When they reached this point, one of the deans would say in a loud voice: „Sancta sanctis! Foris canes!” (that is to say: „The holy [things] to the holy [men]! Dogs begone!”) and only the believers remained in the church; these ones assisted in the celebration of the terrifying mysteries, as Saint. John Chrysostom calls them: the preparation of the sacrifice, the sacrifice itself, and, following upon this, the act of thanks-giving.

Thus, for the believers, nothing was secret or concealed in the Christian mysteries, everything was done in their presence: they were responsible for the examination of those around them, so that no profane men or initiates of an inferior degree could intermingle among them, and the sign of the cross served them as a sign of recognition.

All these things endured in this way up until around the year 700, when access to the church and to the integral proceedings of the mass was gradually extended to include also the initiates of inferior degrees – in a short time thereafter, it came to be allowed to everyone… The reasons, which are not of interest to us here, probably follow from the fact that both in Byzantium and in Rome, Christianity was recognized as an official religion, the established religion.

What is important is something else: from an initiatic religion, if we can call it that, Christianity became a „faith of the masses” (which, from a certain point of view, is not a bad thing); esotericism withdrew somehow from the church – and fell back to the stronger positions of the monkish hierarchy; and the Church itself split into what since then has been known as „the Church that knows” and „the Church that believes”.

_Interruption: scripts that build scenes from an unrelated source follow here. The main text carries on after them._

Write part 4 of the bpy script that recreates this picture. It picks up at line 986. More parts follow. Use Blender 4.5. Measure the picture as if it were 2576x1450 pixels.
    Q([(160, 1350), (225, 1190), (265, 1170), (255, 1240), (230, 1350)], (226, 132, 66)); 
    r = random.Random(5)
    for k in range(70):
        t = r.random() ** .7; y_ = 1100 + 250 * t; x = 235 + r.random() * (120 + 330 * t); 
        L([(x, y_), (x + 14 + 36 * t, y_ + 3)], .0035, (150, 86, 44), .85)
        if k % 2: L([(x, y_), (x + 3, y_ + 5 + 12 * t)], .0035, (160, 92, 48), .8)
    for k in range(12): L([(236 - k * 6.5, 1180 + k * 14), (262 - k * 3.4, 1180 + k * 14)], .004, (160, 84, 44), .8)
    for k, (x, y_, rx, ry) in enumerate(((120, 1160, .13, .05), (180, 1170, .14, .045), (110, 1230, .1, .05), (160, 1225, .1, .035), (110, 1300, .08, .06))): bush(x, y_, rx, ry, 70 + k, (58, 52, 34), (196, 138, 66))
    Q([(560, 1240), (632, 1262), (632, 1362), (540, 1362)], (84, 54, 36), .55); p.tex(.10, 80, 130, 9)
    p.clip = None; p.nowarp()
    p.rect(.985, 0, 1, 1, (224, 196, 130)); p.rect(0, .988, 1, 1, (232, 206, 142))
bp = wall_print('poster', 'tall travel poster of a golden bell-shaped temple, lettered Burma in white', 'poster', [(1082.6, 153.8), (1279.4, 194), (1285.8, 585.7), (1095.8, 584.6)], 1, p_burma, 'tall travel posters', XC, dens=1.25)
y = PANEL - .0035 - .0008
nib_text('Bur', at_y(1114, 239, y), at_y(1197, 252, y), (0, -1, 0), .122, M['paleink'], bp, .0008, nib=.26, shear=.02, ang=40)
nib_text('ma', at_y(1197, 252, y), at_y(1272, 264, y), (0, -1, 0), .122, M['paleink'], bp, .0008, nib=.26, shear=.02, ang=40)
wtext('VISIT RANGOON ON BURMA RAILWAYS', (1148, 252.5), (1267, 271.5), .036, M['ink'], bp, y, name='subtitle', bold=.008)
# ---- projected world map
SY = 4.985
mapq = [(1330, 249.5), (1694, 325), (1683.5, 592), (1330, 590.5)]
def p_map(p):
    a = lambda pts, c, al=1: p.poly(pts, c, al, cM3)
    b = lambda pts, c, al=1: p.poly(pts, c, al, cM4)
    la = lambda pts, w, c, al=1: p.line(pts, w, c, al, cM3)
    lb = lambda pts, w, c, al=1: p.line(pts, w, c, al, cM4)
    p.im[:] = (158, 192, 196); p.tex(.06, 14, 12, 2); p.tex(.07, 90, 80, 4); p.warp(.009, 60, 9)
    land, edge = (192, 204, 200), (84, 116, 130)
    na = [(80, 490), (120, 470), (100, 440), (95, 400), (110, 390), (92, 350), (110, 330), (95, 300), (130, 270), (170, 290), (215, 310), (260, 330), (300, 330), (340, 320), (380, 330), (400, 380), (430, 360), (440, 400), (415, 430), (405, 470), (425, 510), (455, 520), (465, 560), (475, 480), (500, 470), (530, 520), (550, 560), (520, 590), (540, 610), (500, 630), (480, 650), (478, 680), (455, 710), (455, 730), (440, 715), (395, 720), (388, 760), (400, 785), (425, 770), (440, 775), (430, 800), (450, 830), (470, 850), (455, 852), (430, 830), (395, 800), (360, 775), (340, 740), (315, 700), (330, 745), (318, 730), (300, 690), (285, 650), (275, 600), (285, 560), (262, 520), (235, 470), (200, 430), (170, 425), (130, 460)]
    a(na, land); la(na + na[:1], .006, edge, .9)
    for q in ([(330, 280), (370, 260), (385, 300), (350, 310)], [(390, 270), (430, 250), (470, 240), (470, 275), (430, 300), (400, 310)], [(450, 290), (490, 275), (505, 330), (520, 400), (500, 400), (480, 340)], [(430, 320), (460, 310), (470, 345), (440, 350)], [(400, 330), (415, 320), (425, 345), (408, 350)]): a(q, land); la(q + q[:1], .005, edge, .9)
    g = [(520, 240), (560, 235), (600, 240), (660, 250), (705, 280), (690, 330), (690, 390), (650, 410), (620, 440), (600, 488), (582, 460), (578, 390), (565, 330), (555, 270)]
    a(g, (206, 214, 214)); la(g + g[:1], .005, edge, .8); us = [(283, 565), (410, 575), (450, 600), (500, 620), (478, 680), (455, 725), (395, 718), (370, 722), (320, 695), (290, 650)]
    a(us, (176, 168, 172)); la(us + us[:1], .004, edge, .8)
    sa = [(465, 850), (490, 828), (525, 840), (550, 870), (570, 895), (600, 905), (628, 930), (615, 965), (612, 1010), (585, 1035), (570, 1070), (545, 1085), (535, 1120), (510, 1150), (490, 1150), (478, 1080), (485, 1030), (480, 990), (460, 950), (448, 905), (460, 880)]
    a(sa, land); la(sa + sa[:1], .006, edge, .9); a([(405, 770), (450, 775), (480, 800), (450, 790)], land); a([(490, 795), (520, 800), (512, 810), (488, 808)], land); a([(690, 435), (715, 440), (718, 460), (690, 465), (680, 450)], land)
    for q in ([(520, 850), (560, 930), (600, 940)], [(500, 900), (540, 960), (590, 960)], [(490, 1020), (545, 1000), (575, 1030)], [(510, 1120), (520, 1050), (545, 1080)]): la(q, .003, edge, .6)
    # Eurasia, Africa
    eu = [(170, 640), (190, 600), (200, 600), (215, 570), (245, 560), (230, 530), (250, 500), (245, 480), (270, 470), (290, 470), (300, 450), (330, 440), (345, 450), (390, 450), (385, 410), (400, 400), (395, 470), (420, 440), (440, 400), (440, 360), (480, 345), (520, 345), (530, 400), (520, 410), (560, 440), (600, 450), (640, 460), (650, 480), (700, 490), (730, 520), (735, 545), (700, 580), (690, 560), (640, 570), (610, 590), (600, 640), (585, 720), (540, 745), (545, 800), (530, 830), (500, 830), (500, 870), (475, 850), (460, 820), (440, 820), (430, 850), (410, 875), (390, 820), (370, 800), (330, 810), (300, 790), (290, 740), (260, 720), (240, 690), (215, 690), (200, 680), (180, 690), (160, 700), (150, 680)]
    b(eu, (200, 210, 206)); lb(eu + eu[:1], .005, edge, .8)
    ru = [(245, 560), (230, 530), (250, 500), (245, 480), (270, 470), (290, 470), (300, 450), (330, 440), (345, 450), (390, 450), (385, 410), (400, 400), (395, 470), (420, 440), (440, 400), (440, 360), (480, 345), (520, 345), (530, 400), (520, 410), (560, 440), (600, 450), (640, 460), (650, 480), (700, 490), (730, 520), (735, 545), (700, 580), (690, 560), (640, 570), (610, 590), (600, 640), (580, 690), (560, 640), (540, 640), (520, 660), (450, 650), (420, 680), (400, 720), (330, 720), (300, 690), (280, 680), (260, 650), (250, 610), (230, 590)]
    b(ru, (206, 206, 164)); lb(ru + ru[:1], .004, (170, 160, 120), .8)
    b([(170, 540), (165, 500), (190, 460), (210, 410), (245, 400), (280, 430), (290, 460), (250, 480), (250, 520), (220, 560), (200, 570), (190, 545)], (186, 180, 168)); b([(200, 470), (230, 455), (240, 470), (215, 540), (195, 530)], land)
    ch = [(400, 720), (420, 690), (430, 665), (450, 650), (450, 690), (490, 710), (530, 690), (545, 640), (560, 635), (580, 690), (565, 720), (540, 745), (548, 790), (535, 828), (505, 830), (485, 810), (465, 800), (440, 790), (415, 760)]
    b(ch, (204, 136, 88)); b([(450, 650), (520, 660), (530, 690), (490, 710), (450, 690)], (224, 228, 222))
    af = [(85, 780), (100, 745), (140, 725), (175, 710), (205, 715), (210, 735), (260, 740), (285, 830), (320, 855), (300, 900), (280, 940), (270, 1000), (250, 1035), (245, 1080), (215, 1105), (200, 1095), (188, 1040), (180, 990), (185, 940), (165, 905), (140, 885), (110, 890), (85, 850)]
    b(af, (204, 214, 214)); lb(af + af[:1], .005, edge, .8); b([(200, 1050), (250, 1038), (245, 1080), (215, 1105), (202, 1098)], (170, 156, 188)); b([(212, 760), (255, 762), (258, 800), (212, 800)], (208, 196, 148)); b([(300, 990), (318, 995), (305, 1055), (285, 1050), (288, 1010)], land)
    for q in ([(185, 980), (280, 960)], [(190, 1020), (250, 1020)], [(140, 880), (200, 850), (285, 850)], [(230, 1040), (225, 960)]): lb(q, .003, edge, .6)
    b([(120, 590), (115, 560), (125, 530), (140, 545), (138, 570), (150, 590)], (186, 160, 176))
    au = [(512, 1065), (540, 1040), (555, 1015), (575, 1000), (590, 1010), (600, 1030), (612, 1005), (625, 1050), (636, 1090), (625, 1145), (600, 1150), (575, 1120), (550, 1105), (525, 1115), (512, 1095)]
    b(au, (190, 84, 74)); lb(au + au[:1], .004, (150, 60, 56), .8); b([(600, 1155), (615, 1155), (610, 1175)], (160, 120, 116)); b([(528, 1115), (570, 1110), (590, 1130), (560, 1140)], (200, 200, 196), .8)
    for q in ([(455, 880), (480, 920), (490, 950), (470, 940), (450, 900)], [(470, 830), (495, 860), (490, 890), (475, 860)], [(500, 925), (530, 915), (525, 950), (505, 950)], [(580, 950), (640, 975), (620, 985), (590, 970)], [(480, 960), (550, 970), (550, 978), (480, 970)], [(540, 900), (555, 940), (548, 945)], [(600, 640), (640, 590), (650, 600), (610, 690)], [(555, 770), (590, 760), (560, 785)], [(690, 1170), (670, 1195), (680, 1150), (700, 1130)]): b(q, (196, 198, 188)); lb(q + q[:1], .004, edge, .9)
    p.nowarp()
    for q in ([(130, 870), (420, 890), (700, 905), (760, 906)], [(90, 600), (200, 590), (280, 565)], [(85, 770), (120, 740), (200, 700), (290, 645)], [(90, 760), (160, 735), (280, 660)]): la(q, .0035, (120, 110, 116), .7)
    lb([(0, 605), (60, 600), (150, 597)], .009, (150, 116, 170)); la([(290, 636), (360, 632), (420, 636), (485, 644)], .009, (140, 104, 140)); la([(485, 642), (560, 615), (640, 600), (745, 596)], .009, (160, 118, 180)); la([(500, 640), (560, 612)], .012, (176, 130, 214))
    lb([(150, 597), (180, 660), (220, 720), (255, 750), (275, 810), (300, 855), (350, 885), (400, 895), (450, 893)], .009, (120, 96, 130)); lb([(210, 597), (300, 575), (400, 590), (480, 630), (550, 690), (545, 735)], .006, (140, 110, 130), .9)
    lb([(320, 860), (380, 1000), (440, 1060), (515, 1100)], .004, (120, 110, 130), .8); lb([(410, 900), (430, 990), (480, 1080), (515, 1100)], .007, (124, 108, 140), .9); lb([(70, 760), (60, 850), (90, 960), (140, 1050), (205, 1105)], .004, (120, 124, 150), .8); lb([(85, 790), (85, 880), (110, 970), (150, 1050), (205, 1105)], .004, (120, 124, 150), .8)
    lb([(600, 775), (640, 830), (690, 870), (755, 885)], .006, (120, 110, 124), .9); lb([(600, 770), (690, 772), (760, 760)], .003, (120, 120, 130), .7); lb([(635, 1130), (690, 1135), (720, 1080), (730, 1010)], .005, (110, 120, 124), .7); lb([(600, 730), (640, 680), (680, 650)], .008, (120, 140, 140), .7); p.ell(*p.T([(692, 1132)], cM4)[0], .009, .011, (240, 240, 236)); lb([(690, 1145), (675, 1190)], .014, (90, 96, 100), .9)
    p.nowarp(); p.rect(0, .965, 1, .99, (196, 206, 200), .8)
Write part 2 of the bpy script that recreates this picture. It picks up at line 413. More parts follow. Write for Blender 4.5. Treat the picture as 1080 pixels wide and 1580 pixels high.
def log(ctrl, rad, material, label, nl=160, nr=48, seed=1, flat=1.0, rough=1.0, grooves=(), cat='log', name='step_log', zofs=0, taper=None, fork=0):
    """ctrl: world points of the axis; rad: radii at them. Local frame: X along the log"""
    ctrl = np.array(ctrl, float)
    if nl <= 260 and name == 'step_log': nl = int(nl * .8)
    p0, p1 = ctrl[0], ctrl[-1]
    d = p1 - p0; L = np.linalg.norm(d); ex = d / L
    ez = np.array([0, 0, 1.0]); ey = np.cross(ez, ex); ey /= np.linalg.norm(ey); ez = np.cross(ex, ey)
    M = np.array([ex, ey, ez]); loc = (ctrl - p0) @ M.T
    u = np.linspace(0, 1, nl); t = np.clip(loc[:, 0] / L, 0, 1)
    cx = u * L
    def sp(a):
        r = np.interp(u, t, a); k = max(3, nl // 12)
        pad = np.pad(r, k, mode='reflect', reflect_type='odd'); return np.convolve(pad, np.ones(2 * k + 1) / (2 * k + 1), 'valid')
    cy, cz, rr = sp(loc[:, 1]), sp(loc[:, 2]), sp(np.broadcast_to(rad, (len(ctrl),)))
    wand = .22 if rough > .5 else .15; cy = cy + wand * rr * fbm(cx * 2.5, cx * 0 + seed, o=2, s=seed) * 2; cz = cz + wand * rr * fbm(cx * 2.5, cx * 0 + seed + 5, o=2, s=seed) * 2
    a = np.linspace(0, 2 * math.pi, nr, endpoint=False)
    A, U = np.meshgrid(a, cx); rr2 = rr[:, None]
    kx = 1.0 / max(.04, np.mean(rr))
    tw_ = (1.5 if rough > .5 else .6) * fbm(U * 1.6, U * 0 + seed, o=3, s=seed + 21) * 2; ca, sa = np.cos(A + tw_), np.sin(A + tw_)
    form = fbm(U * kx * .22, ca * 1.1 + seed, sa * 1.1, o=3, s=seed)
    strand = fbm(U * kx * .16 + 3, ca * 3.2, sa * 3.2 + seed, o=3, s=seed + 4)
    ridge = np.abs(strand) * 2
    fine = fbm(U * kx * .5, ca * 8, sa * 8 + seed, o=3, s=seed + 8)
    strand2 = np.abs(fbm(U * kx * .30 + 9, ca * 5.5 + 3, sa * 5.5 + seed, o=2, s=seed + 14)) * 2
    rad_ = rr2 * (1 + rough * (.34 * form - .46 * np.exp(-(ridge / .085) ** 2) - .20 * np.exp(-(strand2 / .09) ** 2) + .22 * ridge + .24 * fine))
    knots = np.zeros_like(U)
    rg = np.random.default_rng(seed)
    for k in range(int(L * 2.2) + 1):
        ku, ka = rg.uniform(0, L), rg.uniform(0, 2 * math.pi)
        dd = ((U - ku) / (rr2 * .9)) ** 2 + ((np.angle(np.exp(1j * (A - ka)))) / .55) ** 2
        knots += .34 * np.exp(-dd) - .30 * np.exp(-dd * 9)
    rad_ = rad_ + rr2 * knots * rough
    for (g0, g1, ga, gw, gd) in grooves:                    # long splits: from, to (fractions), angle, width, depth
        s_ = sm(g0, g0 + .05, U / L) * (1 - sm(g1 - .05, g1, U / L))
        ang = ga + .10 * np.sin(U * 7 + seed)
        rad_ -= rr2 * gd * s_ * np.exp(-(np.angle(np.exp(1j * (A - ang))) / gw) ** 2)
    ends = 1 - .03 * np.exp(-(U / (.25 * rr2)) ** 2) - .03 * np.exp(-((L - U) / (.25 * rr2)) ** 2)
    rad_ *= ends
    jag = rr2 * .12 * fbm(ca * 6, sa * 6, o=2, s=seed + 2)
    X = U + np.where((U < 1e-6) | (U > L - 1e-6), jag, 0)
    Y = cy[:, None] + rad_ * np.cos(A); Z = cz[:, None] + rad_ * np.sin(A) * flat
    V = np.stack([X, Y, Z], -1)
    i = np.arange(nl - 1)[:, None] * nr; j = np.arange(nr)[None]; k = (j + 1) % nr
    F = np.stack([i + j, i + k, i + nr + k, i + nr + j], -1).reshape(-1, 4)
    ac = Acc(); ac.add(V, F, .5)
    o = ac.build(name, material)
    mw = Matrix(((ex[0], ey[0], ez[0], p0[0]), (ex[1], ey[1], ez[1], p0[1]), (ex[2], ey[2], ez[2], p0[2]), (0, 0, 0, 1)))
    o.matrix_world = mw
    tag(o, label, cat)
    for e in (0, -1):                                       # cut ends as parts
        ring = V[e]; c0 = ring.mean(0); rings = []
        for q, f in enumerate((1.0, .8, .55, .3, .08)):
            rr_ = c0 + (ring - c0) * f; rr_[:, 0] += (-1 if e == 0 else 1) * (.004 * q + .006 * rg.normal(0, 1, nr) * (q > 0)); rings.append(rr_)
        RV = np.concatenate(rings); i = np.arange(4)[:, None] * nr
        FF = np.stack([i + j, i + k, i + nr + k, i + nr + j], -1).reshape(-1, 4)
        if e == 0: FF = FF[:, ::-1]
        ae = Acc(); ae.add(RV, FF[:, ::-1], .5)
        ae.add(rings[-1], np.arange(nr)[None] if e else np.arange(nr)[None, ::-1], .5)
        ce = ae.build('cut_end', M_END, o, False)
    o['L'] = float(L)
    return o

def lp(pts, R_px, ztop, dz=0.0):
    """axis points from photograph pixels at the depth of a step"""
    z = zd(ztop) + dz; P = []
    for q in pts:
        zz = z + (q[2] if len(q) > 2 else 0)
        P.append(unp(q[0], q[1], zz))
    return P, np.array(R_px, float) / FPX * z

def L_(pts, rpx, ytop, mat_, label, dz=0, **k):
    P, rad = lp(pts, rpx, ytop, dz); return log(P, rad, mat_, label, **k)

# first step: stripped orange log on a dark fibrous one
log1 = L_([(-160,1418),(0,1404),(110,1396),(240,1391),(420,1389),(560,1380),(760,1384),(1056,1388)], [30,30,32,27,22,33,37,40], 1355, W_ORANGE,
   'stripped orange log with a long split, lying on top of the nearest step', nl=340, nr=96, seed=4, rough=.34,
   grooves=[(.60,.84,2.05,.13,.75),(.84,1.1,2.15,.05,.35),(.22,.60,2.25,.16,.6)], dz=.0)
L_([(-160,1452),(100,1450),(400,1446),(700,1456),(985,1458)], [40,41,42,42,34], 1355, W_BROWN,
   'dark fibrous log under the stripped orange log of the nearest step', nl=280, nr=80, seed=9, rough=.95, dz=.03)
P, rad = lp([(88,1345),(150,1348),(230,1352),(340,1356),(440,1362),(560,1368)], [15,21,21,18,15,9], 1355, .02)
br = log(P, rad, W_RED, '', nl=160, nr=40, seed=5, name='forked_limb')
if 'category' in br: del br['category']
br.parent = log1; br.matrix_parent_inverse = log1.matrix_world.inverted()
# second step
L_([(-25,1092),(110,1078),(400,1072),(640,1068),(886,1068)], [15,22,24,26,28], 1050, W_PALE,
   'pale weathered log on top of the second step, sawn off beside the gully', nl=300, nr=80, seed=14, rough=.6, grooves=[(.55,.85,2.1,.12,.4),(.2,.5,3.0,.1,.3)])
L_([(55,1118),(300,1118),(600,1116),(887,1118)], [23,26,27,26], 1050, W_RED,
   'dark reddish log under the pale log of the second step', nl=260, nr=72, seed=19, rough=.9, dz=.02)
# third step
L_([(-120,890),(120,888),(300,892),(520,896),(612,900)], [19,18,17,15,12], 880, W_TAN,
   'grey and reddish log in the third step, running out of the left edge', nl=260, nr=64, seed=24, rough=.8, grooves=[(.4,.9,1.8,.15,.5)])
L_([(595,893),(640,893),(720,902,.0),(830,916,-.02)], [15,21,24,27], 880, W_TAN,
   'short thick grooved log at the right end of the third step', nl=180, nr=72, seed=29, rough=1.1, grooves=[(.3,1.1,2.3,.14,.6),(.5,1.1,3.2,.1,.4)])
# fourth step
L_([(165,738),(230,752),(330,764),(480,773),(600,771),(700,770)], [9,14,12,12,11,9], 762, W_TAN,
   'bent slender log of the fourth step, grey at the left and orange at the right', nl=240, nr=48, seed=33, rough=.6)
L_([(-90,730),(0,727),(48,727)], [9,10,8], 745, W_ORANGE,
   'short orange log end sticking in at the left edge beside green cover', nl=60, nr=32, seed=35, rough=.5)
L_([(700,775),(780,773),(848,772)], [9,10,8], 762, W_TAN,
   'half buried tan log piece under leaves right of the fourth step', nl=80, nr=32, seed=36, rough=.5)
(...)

My question is this: isn’t Freemasonry somehow, because of its desire to extend more on the horizontal plane, through repeated quantitative accumulations, lose sight of the polar vertical?

Here is a question of which „actuality“ we could talk, with rightfulness, until three – four years ago.

Things are beginning, notwithstanding, to change: the „Romanian Freemasonry for Romania“ programme, proposed by our new Grand Master, puts a pronounced benchmark on the masonic work’s quality – so that my question passes from actuality to „potentiality“.